When I go out to visit the villages and parishes, some girls ask me to welcome them into our centre and it grieves my heart to have to say no. The space and resources at our disposal are limited and increasing the number of girls would be detrimental to the education we want to give them. During my years in Peru, I worked in human trafficking prevention programs and was constantly moving throughout the country.

Even though I am more stable here, in some ways my current service is not very different from what I did in Peru. Even in my country, girls are very vulnerable and are often the victims of trafficking. Welcoming a group of girls into this centre and offering them education is a very concrete way to prevent this scourge. In addition to my work at the women’s centre, I am starting to deal with vocational orientation and various missionary animation services.

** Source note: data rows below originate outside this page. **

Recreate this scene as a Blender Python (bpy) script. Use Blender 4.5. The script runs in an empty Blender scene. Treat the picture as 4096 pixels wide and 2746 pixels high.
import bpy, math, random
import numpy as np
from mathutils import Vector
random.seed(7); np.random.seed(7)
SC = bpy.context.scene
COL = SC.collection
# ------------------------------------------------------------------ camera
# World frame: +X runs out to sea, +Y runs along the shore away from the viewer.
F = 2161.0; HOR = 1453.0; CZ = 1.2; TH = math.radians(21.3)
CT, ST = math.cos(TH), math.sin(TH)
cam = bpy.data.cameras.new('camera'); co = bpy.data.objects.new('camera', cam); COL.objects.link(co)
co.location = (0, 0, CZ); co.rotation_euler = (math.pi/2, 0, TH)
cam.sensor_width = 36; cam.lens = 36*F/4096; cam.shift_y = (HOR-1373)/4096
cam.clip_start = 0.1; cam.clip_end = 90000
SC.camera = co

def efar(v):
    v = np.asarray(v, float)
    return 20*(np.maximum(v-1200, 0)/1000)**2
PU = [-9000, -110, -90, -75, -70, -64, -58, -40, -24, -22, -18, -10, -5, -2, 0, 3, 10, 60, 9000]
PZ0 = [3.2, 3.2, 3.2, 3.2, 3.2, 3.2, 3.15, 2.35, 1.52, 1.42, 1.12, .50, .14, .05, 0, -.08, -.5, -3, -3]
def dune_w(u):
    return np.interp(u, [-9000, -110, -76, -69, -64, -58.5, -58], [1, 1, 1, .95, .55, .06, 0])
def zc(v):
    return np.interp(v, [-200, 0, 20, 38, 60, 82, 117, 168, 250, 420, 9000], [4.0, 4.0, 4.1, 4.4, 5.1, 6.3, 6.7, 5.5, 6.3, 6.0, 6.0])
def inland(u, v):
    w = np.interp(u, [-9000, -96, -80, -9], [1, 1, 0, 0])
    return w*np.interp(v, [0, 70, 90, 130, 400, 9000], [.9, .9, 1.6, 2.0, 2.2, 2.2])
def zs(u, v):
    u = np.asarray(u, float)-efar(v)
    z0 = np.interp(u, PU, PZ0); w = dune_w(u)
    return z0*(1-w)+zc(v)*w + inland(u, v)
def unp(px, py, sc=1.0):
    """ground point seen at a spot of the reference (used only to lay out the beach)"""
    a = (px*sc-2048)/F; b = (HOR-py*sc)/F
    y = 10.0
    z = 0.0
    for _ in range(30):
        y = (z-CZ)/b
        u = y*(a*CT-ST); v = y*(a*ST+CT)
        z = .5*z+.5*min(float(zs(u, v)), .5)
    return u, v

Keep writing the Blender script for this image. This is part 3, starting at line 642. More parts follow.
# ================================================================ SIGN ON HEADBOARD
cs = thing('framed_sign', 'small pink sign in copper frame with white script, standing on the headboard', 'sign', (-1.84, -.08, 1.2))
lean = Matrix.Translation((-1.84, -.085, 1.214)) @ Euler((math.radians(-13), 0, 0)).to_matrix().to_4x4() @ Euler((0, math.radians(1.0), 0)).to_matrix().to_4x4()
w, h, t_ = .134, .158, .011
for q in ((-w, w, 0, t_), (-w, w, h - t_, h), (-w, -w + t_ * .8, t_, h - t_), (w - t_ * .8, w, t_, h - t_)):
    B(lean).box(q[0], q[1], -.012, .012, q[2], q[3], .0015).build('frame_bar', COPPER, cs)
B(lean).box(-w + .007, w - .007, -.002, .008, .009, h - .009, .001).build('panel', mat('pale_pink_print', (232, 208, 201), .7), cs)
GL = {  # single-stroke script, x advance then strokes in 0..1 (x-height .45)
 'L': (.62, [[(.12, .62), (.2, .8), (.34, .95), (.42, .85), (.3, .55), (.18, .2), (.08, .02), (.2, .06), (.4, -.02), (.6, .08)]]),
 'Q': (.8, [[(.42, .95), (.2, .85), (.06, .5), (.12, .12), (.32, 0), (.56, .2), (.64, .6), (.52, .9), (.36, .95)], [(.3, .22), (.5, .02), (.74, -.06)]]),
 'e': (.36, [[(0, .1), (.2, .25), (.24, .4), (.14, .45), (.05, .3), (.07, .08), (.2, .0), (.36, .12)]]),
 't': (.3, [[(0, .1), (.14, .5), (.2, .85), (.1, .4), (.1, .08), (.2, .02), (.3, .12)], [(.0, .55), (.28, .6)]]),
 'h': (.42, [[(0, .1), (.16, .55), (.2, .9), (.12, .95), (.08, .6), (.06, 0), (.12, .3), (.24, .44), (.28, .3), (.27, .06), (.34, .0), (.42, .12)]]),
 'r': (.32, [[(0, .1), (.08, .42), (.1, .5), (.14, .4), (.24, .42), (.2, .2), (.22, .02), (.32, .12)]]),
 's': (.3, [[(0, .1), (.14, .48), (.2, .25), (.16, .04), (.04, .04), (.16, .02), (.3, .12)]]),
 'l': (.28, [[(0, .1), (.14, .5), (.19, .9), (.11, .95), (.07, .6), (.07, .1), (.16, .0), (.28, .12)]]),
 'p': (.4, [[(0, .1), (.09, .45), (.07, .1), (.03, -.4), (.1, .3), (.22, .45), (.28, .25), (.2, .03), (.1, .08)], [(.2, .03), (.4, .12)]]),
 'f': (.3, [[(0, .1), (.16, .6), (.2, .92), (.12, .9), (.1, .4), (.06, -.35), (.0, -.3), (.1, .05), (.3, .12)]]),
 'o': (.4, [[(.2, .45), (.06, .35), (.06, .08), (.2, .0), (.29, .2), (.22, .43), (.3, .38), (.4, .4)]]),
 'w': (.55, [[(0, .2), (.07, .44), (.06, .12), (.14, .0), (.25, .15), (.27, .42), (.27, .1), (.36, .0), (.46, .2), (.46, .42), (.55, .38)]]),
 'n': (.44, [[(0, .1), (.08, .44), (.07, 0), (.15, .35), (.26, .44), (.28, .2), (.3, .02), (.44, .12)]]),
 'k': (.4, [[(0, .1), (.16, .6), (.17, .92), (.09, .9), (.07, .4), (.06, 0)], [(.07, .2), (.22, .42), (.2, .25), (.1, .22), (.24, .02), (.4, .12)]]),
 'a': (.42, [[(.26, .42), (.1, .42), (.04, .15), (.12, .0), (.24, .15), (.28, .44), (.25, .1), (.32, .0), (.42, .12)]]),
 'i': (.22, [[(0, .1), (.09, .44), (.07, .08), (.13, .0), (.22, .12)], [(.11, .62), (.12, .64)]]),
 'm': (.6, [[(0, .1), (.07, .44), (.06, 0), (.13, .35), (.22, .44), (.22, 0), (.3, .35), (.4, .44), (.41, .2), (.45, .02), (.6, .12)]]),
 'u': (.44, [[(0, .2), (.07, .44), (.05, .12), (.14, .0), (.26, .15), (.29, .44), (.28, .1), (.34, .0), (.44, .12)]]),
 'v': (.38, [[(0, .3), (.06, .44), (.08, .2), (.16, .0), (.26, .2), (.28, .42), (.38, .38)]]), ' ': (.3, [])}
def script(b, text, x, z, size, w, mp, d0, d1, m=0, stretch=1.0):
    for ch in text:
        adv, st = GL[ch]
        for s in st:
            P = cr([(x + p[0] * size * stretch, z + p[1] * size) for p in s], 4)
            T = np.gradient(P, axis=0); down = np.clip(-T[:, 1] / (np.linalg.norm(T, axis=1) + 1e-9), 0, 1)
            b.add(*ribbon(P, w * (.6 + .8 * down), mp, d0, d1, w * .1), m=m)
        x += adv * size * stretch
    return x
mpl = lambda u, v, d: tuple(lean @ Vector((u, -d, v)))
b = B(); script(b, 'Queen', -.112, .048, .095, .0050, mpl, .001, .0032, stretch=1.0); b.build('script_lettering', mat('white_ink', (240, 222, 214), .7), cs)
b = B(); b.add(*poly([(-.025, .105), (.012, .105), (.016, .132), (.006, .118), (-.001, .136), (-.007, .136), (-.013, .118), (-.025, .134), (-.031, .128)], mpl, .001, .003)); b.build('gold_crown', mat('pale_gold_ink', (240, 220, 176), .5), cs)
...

We are about to organize a vocational camp which will take place in the city of Mundu. Young people will come from all over the country, despite the many transportation difficulties we have in Chad. We are currently visiting the villages and parishes in our area to encourage young people’s participation. The camp is a logistical and organizational challenge, but I am convinced that it will be worth it. Being part of the preparation team is helping me to gradually enter the reality that the young people of my country are experiencing.